**Challenge**
Pull out all lines from the listing below in which the word "scene" appears.

**Given information**
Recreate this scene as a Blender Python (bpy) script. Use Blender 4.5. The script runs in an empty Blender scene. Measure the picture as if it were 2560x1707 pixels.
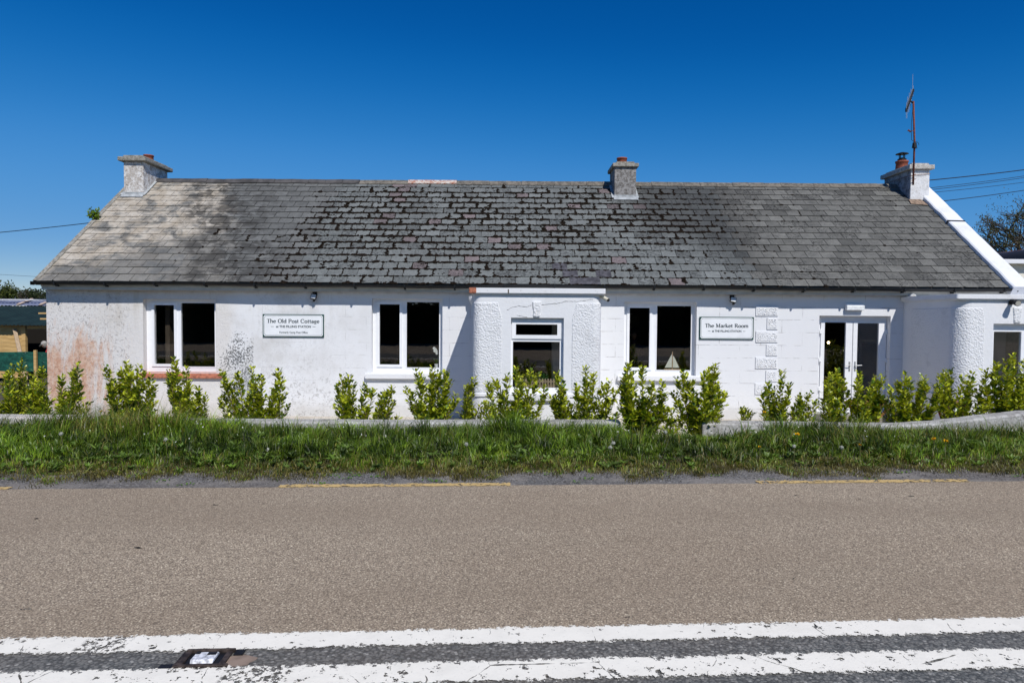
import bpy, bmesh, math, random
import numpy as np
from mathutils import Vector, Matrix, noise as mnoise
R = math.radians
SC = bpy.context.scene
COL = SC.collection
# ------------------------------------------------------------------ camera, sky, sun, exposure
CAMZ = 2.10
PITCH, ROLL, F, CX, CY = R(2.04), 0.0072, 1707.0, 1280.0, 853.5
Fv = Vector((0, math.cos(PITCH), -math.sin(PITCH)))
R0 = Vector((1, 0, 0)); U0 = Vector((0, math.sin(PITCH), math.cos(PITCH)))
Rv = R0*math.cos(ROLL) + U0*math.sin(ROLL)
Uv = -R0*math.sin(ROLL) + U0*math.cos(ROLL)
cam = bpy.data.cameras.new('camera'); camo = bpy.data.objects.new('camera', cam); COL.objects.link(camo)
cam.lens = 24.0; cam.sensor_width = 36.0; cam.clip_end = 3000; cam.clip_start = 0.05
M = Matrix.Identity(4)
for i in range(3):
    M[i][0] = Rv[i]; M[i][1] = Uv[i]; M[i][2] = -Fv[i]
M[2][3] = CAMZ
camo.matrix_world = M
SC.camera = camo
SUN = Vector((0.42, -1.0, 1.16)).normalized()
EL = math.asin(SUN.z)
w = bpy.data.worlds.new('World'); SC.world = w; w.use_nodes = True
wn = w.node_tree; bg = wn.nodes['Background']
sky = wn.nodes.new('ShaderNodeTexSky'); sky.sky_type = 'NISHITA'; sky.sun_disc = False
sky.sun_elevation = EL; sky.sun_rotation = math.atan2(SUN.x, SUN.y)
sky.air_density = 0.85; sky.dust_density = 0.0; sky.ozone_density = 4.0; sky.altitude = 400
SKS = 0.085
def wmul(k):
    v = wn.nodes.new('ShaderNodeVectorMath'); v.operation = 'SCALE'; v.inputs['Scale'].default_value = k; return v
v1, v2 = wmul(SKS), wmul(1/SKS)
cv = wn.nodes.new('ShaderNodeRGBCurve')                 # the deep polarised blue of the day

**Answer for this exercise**
Recreate this scene as a Blender Python (bpy) script. Use Blender 4.5. The script runs in an empty Blender scene. Measure the picture as if it were 2560x1707 pixels.
SC = bpy.context.scene